Diess lamenta inoltre una valutazione del gruppo da “old auto”  da parte del mercato finanziario e punta a un market value più in linea con aziende tipo Amazon o Google. Ma è una mera, e ingenua, illusione da parte sua. Innanzitutto perché se anche riuscisse nel suo sforzo di trasformare nel breve Volkswagen in un attore del mercato della mobilità elettrica, sarebbe in ogni caso un follower, un numero due (o tre, o quattro…) che sconterebbe prezzi e profitti più bassi rispetto al leader di quel mercato, dunque con ritorni per gli azionisti inferiori a quelli di Tesla e, di conseguenza, valutazioni inferiori.

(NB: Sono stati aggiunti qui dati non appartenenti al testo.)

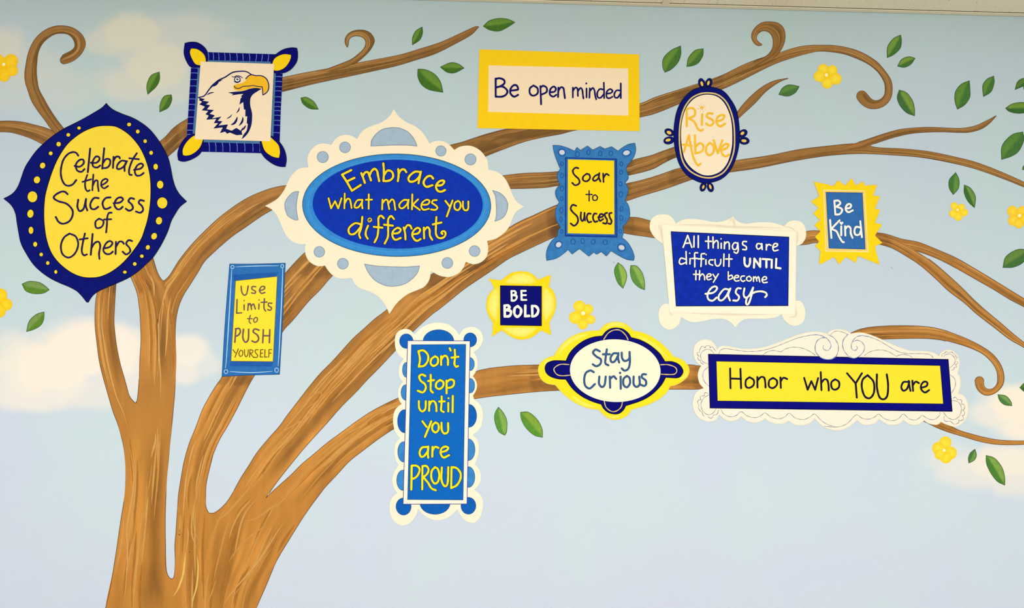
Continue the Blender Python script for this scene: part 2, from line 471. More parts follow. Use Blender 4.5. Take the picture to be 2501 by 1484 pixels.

Poi, anche se riuscisse ad avere il market value desiderato, difficilmente potrebbe beneficiarne per sostenere la trasformazione industriale. Infatti Tesla, come altre aziende nate da poco, ha una struttura azionaria semplice, votata nella fase di crescita all’investimento e non al suo ritorno. Questo significa che sono disposti a diluirsi (possedere percentuali dell’azienda inferiori con la speranza di un loro maggior valore futuro) nel caso di emissioni di nuove azioni per finanziare la crescita. La struttura azionaria di Volkswagen, come quella di altri colossi, è molto più complessa e orientata, per prassi consolidata negli anni, al ritorno sull’investimento. Dunque sarebbe in ogni caso estremamente difficile per Dess ottenere le risorse che Tesla ha raccolto poco tempo fa, 5 miliardi di dollari, in quanto la vendita di azioni proprie non sarebbe così semplice.

La morale che si può trarre è che la creazione di innovazione profonda in una impresa, la sua trasformazione di identità, è la sua sola via di sopravvivenza a lungo termine. Questa sarà tanto più difficile quanto più sarà “grande” rispetto al suo mercato, consolidata nelle sue modalità industriali (la struttura dei costi fissi) e rigida nella struttura azionaria (compagine complessa e orientata al ritorno e non all’investimento). Ma non vi è scampo: come il caso automotive dimostra prima o poi, e con l’accelerazione delle tecnologie e la disponibilità di capitali attratti dall’alto rischio è più prima che poi, arriverà qualcuno che sconvolgerà il campo, sostenuto da operatori finanziari incentivati dagli enormi ritorni nel caso di successo.
Una lezione per grandi, ma anche piccole, aziende che sono chiamate innanzitutto ad interrogarsi sulla maturità del settore in cui operano e il loro posizionamento di evoluzione strategica rispetto ad esso, chiaramente mostrato dai loro conti economici e finanziari, e successivamente ad agire di conseguenza.